今回は、民法改正法案のうち、日常生活に密接に関連している「契約の解除」について解説します。

 

(解除の要件について)

現行民法は、債務者の帰責事由を解除の要件としています。

今回の改正法案では、債務者の帰責事由を要件としないこととしました。

現行民法は、解除の立法趣旨を債務者に帰責事由のある場合の制裁の制度として位置付けていましたので、債務者の帰責事由を要件としていました。

改正法案は、債務者の債務不履行に対して、契約の拘束力から債権者を解放するための制度として位置付けました。

すなわち、債務不履行状態が存在する以上、債権者を契約に拘束する合理的理由がないという理由から債務者の帰責性は不要としています(改正法案543条)。

 

(催告解除と無催告解除)

次に、催告解除と無催告解除についても整理がされました。

催告解除については、催告したのに履行しないとき、重大不履行や契約目的不達成を要件とすることなく原則として解除することができます。

他方、催告期間経過後の債務の不履行が、その契約の内容や取引上の社会通念に照らして軽微であるときには解除できないものとしました(改正法案541条)。

たとえば、数量的にわずかな不履行の場合、附随義務違反にすぎない場合などは催告解除も認められないことになります。

無催告解除について、改正法案は、新たに「全部解除できる場合」、「一部解除しかできない場合」に分けて規定しました。

そして、

①全部が履行不能の場合

②全部の履行拒絶意思を明確に表示した場合

③一部の履行不能又は履行拒絶の場合に残存する部分のみでは契約目的を達成できない場合

④催告しても契約目的を達成できない場合

には無催告で全部解除ができるようにしました。

債務の一部の履行不能又は履行拒絶の場合に、契約の一部を解除できるものとしました(改正法案542条)。

 

(契約不適合の場合の解除)

現行民法では、売買契約や請負契約に不適合(種類、品質、数量に不備がある場合)がある場合、特則で、契約の目的を達成できないときに無催告解除が出来るとされています(570条、566条1項、635条)。

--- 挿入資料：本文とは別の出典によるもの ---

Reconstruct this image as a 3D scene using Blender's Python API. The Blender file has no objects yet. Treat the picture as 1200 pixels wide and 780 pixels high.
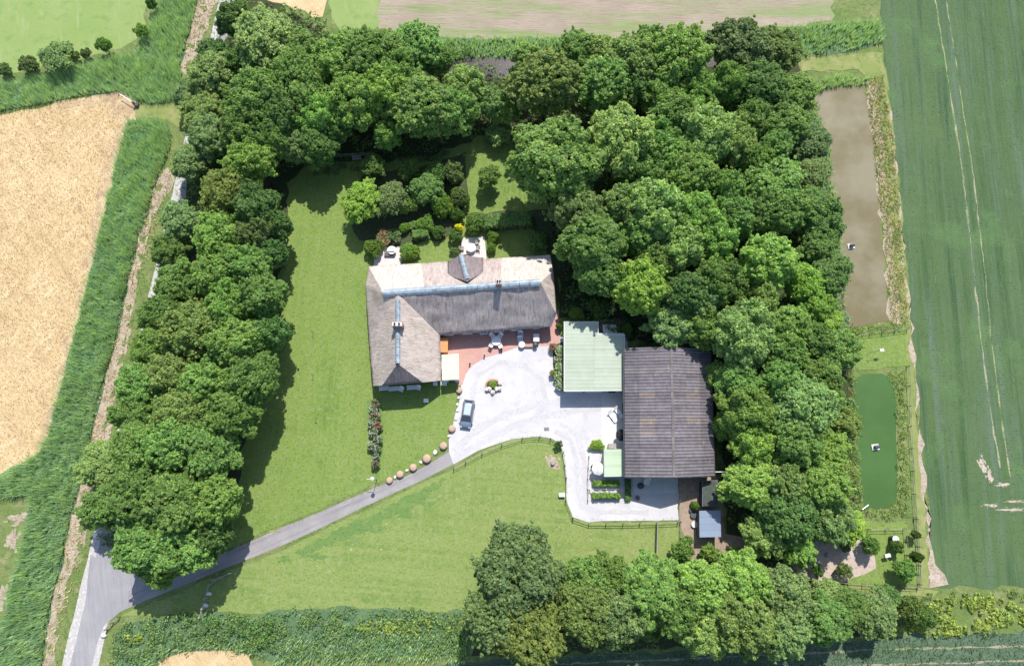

しかし、改正法案では、債務不履行の一般法理が適用されます(改正法案564条)から、催告解除を行うことも出来ます。

従って、例えば、請負契約において建物建築に不適合があり、契約内容や取引上の社会通念に照らして軽微でないと評価されるときは、契約目的を達成できる場合であっても催告解除ができるということになります。

他方で、建物建築に不適合があり、修補請求が不能の場合は、催告解除ができず、修補が不能なために契約目的を達成できない等の無催告解除の要件が充足されたときに限り、解除ができることになります。